Le tre figure della Sacra famiglia: non è una scena familiare, con accento sui valori sentimentali. Le figure sono immerse nel mistero di cui sono testimoni. Esiste un “silenzio del sentimento” per poter dare spazio a quello che veramente importa: la salvezza compiuta dalla discesa e glorificazione del Verbo di Dio.
In questo modo, il Cristo adolescente è presentato con dignità di adulto e guarda l’osservatore, portando sulla sinistra il libro, simbolo di sé stesso, perché egli è la Parola e il senso della Scrittura e sul libro stanno scritte le lettere greche alfa e omega: il bambino, apparentemente fragile, si rivela nell’Apocalisse il grande salvatore, principio e fine di tutto; il suo manto è rosso, come il rosso del duomo e la sua collocazione centrale dice del cammino verticale aperto dalla sua incarnazione; inoltre, stando al centro, coincide con la porta centrale del duomo, perché lui stesso è “la porta”.

 

Maria compie due gesti importanti: guardando l’osservatore, con una mano indica il suo divino Figlio e con l’altra tocca il suo cuore, come dice Luca 2,51: «Sua madre serbava tutte queste cose nel suo cuore»; Maria è figura della Chiesa, perché ha vissuto in silenzio tutto quello che la Chiesa vive oggi apertamente (mentre Maria dà alla luce il Capo, la Chiesa dà alla luce le membra).
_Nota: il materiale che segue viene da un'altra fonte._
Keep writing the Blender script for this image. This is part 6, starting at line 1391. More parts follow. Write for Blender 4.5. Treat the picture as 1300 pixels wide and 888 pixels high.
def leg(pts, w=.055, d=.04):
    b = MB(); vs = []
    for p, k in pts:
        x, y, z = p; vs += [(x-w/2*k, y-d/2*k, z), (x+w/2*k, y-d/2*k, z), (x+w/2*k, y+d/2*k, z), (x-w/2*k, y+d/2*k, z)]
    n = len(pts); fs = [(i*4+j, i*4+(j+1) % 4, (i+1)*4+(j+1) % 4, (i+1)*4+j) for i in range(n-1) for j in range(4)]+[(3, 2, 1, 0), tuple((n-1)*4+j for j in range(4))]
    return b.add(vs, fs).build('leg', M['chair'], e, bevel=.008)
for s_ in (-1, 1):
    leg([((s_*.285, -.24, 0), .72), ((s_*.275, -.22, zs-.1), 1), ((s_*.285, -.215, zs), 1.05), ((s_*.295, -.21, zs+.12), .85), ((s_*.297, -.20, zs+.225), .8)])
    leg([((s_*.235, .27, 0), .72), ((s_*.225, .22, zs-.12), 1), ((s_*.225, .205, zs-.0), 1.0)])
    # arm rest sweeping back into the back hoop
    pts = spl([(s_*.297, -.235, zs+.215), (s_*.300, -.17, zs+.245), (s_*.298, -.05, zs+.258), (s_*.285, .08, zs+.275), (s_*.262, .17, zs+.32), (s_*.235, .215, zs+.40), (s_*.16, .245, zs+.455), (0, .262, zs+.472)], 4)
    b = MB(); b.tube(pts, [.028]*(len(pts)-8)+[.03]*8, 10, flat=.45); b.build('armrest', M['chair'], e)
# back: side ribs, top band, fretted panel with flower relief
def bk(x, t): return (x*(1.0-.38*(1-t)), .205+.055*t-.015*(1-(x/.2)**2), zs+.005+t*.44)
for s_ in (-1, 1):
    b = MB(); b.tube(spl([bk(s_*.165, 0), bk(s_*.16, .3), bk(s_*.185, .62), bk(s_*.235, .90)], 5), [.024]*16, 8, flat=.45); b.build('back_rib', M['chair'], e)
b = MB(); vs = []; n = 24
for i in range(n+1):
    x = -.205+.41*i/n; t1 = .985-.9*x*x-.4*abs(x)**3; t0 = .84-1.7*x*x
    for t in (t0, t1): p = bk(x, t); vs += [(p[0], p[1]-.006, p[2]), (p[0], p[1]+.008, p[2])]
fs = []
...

Se Maria è figura della Chiesa, Giuseppe è figura dei vescovi e dei sacerdoti (come testimoniano i Padri dei primi secoli e i mosaici dell’arco trionfale di Santa Maria Maggiore), perché il suo ruolo riguardo a Cristo e Maria, ricorda quello dei vescovi e dei sacerdoti in relazione alle loro Chiese particolari; il gesto delle braccia aperte parla di protezione, di benedizione verso il Cristo e Maria. La sua dignità è nelle sue vesti ebraiche (kippah e tallit), esprimendo la sua fedeltà a Dio e alla legge; i suoi piedi nudi sono segno di povertà, umiltà e purezza di cuore.

La fascia di cielo stellato e la stella a sei punte: il cielo visibile con le stelle ricorda quello invisibile, dimora di Dio; qui si contempla una grande stella a 6 punte, simbolo di Cristo e del suo potere (per questo coincide con la linea verticale disegnata da Gesù); il numero 6 rimanda al monogramma di Cristo, giunzione delle due prime lettere greche di Christos (chi e ro), formando un motivo a 6 punte.

Le figure: è bene segnalare la delicatezza delle espressioni dei tre personaggi, con occhi grandi e bocche piccole, come nell’arte sacra della Chiesa indivisa: per rappresentare il divino, il cammino non è stato quello del naturalismo, ma della ricerca di un tipo di immagine che stilizza e usa simboli per parlare di Dio e del mondo spirituale. I colori, la luce immateriale dell’oro, le luci (che sembrano uscire dalle figure), l’assenza di prospettiva, sono modi di mostrare il cielo. Per questo, bisogna guardare i personaggi con gli occhi interiori, per vedere un equilibrio di sentimento, una serenità, un sorriso non aperto, ma contenuto, discreto, emanando santità.